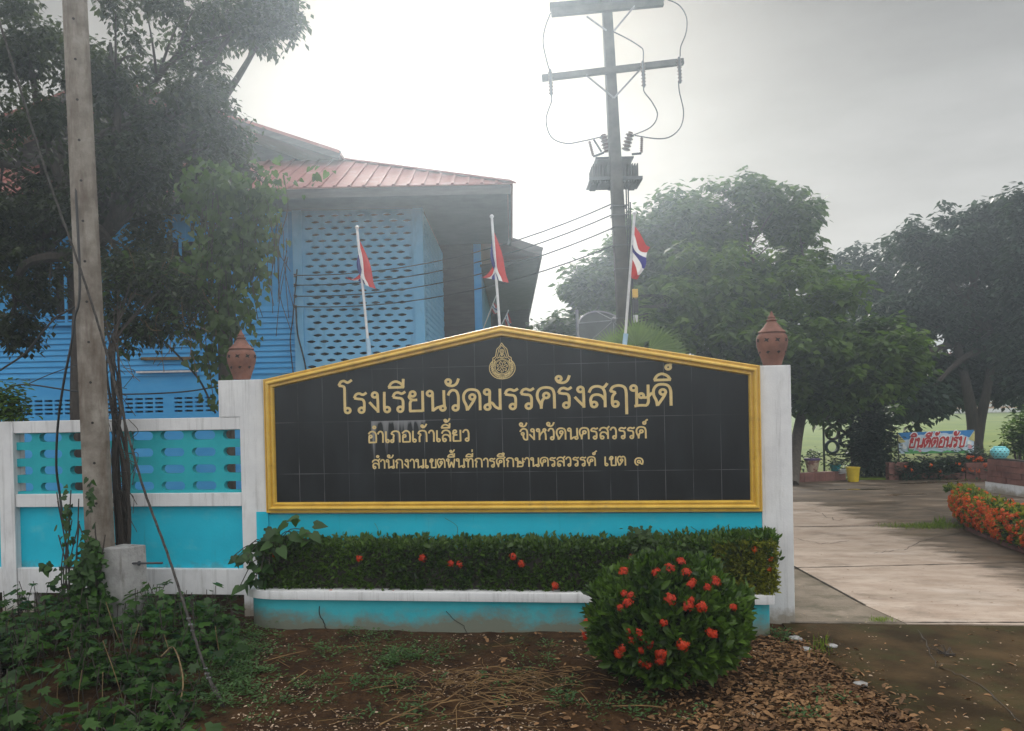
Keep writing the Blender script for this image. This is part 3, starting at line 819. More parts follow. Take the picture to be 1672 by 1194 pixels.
# emblem: bell-shaped crest engraved in gold line
def emblem():
    c = W(820, 597, BY); s = (W(820, 560, BY)[2] - W(820, 620, BY)[2]) / 60.0     # metres per photo pixel
    mb = MB(); cnt = [0]
    def st(pts, w, closed=False, k=5):
        pts = list(pts)
        if closed: pts = pts + [pts[0]]
        q = np.array([p[:2] for p in spline([(a, b, 0) for a, b in pts], k)])
        tg = norm(np.gradient(q, axis=0)); nn = np.stack([-tg[:, 1], tg[:, 0]], 1) * w / 2
        cnt[0] += 1; e = .001 + .0003 * (cnt[0] % 9)
        vs = []
        for a, b in zip(q + nn, q - nn):
            vs += [(c[0] + a[0] * s, BY - e, c[2] + a[1] * s), (c[0] + b[0] * s, BY - e, c[2] + b[1] * s)]
        mb.add(vs, [(2 * j, 2 * j + 1, 2 * j + 3, 2 * j + 2) for j in range(len(q) - 1)])
    def circ(x, y, r, w, a0=0, a1=6.2832, n=20):
        st([(x + r * math.cos(a0 + (a1 - a0) * i / n), y + r * math.sin(a0 + (a1 - a0) * i / n)) for i in range(n + 1)], w, k=2)
    half = [(0, 37), (4, 31), (8, 27), (9.5, 21), (11, 15), (15, 12.5), (15.5, 8), (19, 4), (21, -2), (20.5, -9), (16, -16), (9, -20.5), (0, -22)]
    st(half, 1.3); st([(-x, y) for x, y in half], 1.3)
    inner = [(0, 33), (4.5, 27), (6, 22), (8, 15), (10, 12), (12.5, 9), (13, 3), (12, 0)]
    st(inner, .9); st([(-x, y) for x, y in inner], .9)
    circ(0, 23, 3.4, .9); circ(0, 23, 1.6, .9); circ(0, 17.5, 1.2, .9)
    st([(-5, 15), (-2, 19), (0, 15), (2, 19), (5, 15)], .8); st([(-8, 12), (-4, 14), (0, 12.5), (4, 14), (8, 12)], 1.2)
    circ(0, -2, 11.5, 1.0); circ(0, -2, 13.2, .6); circ(0, -2, 17.6, .7, 2.5, 6.9)
    for i in range(7):                                                # curling wheel spokes inside the ring
        a = i * 2 * math.pi / 7 + .3
        f = lambda r, da: (r * math.cos(a + da), -2 + r * math.sin(a + da))
        st([f(2.5, 0), f(5, .25), f(8, .1), f(9, -.25), f(7.2, -.35), f(6.5, -.1)], 1.0)
    circ(0, -2, 1.6, .8)
    for i in range(22):                                               # flame curls round the rim
        a = math.radians(158 + i * 224 / 21)
        f = lambda r, da: (r * math.cos(a + da), -2 + r * math.sin(a + da))
        st([f(14, -.07), f(15.6, .05), f(17, -.02), f(16, -.1)], .8)
        st([f(18, -.06), f(19, .05), f(18.4, .1)], .6)
    for sx in (-1, 1):
        st([(sx * 16.5, 6), (sx * 14.5, 1), (sx * 16, -4), (sx * 13.5, -8)], 1.0); st([(sx * 14, 10), (sx * 11, 7), (sx * 13, 4)], 1.0)
        st([(sx * 3, -16), (sx * 7, -14.5), (sx * 11, -12.5), (sx * 12, -10)], 1.4)
    return mb.build('emblem', gold_leaf, board)
emblem()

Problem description
Exclude the images, then output the data above word for word.

Solution to the exercise
Keep writing the Blender script for this image. This is part 3, starting at line 819. More parts follow. Take the picture to be 1672 by 1194 pixels.
# emblem: bell-shaped crest engraved in gold line
def emblem():
    c = W(820, 597, BY); s = (W(820, 560, BY)[2] - W(820, 620, BY)[2]) / 60.0     # metres per photo pixel
    mb = MB(); cnt = [0]
    def st(pts, w, closed=False, k=5):
        pts = list(pts)
        if closed: pts = pts + [pts[0]]
        q = np.array([p[:2] for p in spline([(a, b, 0) for a, b in pts], k)])
        tg = norm(np.gradient(q, axis=0)); nn = np.stack([-tg[:, 1], tg[:, 0]], 1) * w / 2
        cnt[0] += 1; e = .001 + .0003 * (cnt[0] % 9)
        vs = []
        for a, b in zip(q + nn, q - nn):
            vs += [(c[0] + a[0] * s, BY - e, c[2] + a[1] * s), (c[0] + b[0] * s, BY - e, c[2] + b[1] * s)]
        mb.add(vs, [(2 * j, 2 * j + 1, 2 * j + 3, 2 * j + 2) for j in range(len(q) - 1)])
    def circ(x, y, r, w, a0=0, a1=6.2832, n=20):
        st([(x + r * math.cos(a0 + (a1 - a0) * i / n), y + r * math.sin(a0 + (a1 - a0) * i / n)) for i in range(n + 1)], w, k=2)
    half = [(0, 37), (4, 31), (8, 27), (9.5, 21), (11, 15), (15, 12.5), (15.5, 8), (19, 4), (21, -2), (20.5, -9), (16, -16), (9, -20.5), (0, -22)]
    st(half, 1.3); st([(-x, y) for x, y in half], 1.3)
    inner = [(0, 33), (4.5, 27), (6, 22), (8, 15), (10, 12), (12.5, 9), (13, 3), (12, 0)]
    st(inner, .9); st([(-x, y) for x, y in inner], .9)
    circ(0, 23, 3.4, .9); circ(0, 23, 1.6, .9); circ(0, 17.5, 1.2, .9)
    st([(-5, 15), (-2, 19), (0, 15), (2, 19), (5, 15)], .8); st([(-8, 12), (-4, 14), (0, 12.5), (4, 14), (8, 12)], 1.2)
    circ(0, -2, 11.5, 1.0); circ(0, -2, 13.2, .6); circ(0, -2, 17.6, .7, 2.5, 6.9)
    for i in range(7):                                                # curling wheel spokes inside the ring
        a = i * 2 * math.pi / 7 + .3
        f = lambda r, da: (r * math.cos(a + da), -2 + r * math.sin(a + da))
        st([f(2.5, 0), f(5, .25), f(8, .1), f(9, -.25), f(7.2, -.35), f(6.5, -.1)], 1.0)
    circ(0, -2, 1.6, .8)
    for i in range(22):                                               # flame curls round the rim
        a = math.radians(158 + i * 224 / 21)
        f = lambda r, da: (r * math.cos(a + da), -2 + r * math.sin(a + da))
        st([f(14, -.07), f(15.6, .05), f(17, -.02), f(16, -.1)], .8)
        st([f(18, -.06), f(19, .05), f(18.4, .1)], .6)
    for sx in (-1, 1):
        st([(sx * 16.5, 6), (sx * 14.5, 1), (sx * 16, -4), (sx * 13.5, -8)], 1.0); st([(sx * 14, 10), (sx * 11, 7), (sx * 13, 4)], 1.0)
        st([(sx * 3, -16), (sx * 7, -14.5), (sx * 11, -12.5), (sx * 12, -10)], 1.4)
    return mb.build('emblem', gold_leaf, board)
emblem()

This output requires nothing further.